Israeli academic to provide insights into multi-ethnic education

Sep 13 2004 Posted: 00:00 IST
The Arab-Israeli conflict is rarely absent from world news and the deep-seated problems associated with it often seem intractable. Educating young people on both sides to understand and respect each other's past is a positive contribution towards creating a long-term peaceful society in that troubled region. One such man who has done valuable work in this area is Dr Simon Lichman who will be in Galway this week, to give a talk entitled Using Culture and Folklore in Education to Build Bridges Between Arab and Jewish Children In Israel, in Room D 202, Education Technology Building, NUI Galway on Friday, 17 September at 12.00 noon. The talk is hosted by the University's Department of Education.

Dr Simon Lichman, a graduate of Hebrew University and the University of Pennsylvania, has specialized in drama, folklore and the use of culture and traditions to better understand our past as a means to positively shape our future. He is the initiator and Director of the Traditional Creativity in the Schools Project.

The Project works with Islamic Palestinian and Jewish Israeli children in twinned classes and schools and focuses on both the commonalities and the differences in their shared Semitic cultural backgrounds.
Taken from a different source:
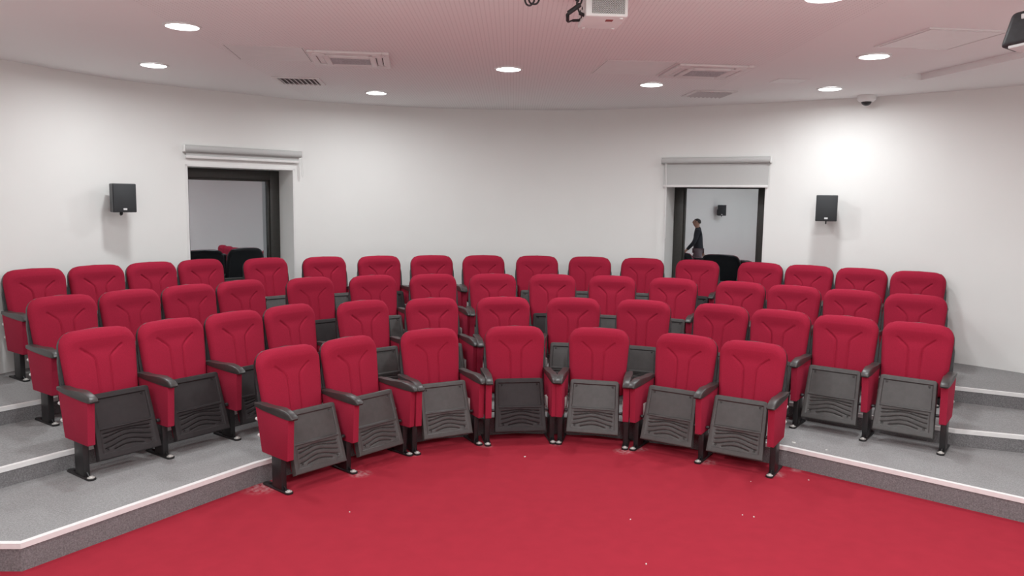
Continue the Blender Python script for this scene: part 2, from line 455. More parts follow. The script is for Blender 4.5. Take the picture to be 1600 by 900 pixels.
# ------------------------------------------------------------ chair part meshes (forward = -Y, origin on the floor under the backrest face)
RAKE = 0.16


def f_back(z):
    return -(z - 0.835) * RAKE


SEAM = [(.142, .824), (.116, .803), (.086, .778), (.066, .758), (.055, .735), (.050, .70), (.047, .62), (.046, .40)]
SEAM = [(p.x, p.y) for p in catmull([(x, z, 0) for x, z in SEAM], 5)]


def seg_dist(px, pz, P):
    b = 9.0
    for (x1, z1), (x2, z2) in zip(P[:-1], P[1:]):
        dx, dz = x2 - x1, z2 - z1; L = dx * dx + dz * dz
        t = max(0, min(1, ((px - x1) * dx + (pz - z1) * dz) / L)) if L > 0 else 0
        b = min(b, (px - x1 - t * dx) ** 2 + (pz - z1 - t * dz) ** 2)
    return math.sqrt(b)


def half_w(z):                                   # widest at the shoulder, slightly drawn in towards the seat
    return 0.236 + 0.030 * min(1, max(0, (z - .40) / .42)) ** .8


Z0, Z1, RC = .385, .942, .115


def cushion_mesh():
    bm = bmesh.new(); NZ, NX = 92, 84
    zs = []
    for j in range(NZ + 1):
        t = j / NZ
        zs.append(Z0 + (Z1 - Z0) * (1 - (1 - t) ** 1.35 if t > 0 else 0))
    grid = []
    for z in zs:
        w = half_w(z)
        if z > Z1 - RC:
            q = min(1, (z - (Z1 - RC)) / RC); w = w - RC + RC * math.sqrt(max(0, 1 - q ** 2.2)) ** (2 / 2.2 * 1.0)
        row = []
        for i in range(NX + 1):
            u = -1 + 2 * i / NX
            u = math.copysign(1 - (1 - abs(u)) ** 1.2, u)
            x = u * w
            W0 = half_w(z); qx = abs(x) - W0 + RC; qz = z - (Z1 - RC)
            sd = math.hypot(max(qx, 0), max(qz, 0)) + min(max(qx, qz), 0) - RC
            dd = max(0, -sd); e = .042
            s = 1 - min(dd / e, 1)
            y = -.044 * (1 - math.sqrt(max(0, 1 - s * s)))
            y += .010 * (1 - (x / W0) ** 2) + .011 * math.exp(-((z - .895) / .055) ** 2) * min(1, dd / .06)
            y -= .007 * math.exp(-((z - .800) / .045) ** 2) * max(0, 1 - (x / .19) ** 2)
            g = seg_dist(abs(x), z, SEAM)
            y -= .011 * math.exp(-(g / .0065) ** 2)
            crown = .014 * (1 - (x / .27) ** 2) * max(0, (z - .85) / .095) if z > .85 else 0
            row.append(bm.verts.new((x, -(f_back(z) + y), z + crown - (.006 if z > .93 else 0))))
        grid.append(row)
    for j in range(NZ):
        for i in range(NX):
            bm.faces.new((grid[j][i], grid[j][i + 1], grid[j + 1][i + 1], grid[j + 1][i]))
    # rim: back to the shell
    rim = grid[0] + [grid[j][NX] for j in range(1, NZ)] + grid[NZ][::-1] + [grid[j][0] for j in range(NZ - 1, 0, -1)]
    prev = rim
    back = [bm.verts.new((v.co.x * .995, max(v.co.y + .016, -f_back(v.co.z) + .052), v.co.z)) for v in rim]
    n = len(rim)
    for i in range(n):
        bm.faces.new((prev[i], prev[(i + 1) % n], back[(i + 1) % n], back[i]))
    bm.faces.new(back)
    return to_mesh(bm, 'backrest_cushion', M_red, 50)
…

It creates relationships, sometimes friendships and provides a basis amongst ordinary people for a peaceful co-existence.

"There are clearly some parallels between the troubles in Northern Ireland and the situation in Israel/Palestine so as well as being of interest in its own right, the lecture will be of particular interest to an Irish audience for this reason," says Professor Keith Sullivan, Department of Education, NUI Galway. "Dr Lichman is an excellent speaker who provides an insight into how he and his colleagues in the Traditional Creativity in the Schools project have dealt with a difficult problem in a way that is both respectful towards and enabling for both cultures involved. The solutions provided will also provide useful insights for those who have an interest in multiethnic educational initiatives for an increasingly ethnically-mixed Ireland."

The lecture should be of interest to teachers, from the primary, second and third level sectors, to University academics and to anyone interested in human rights issues in education.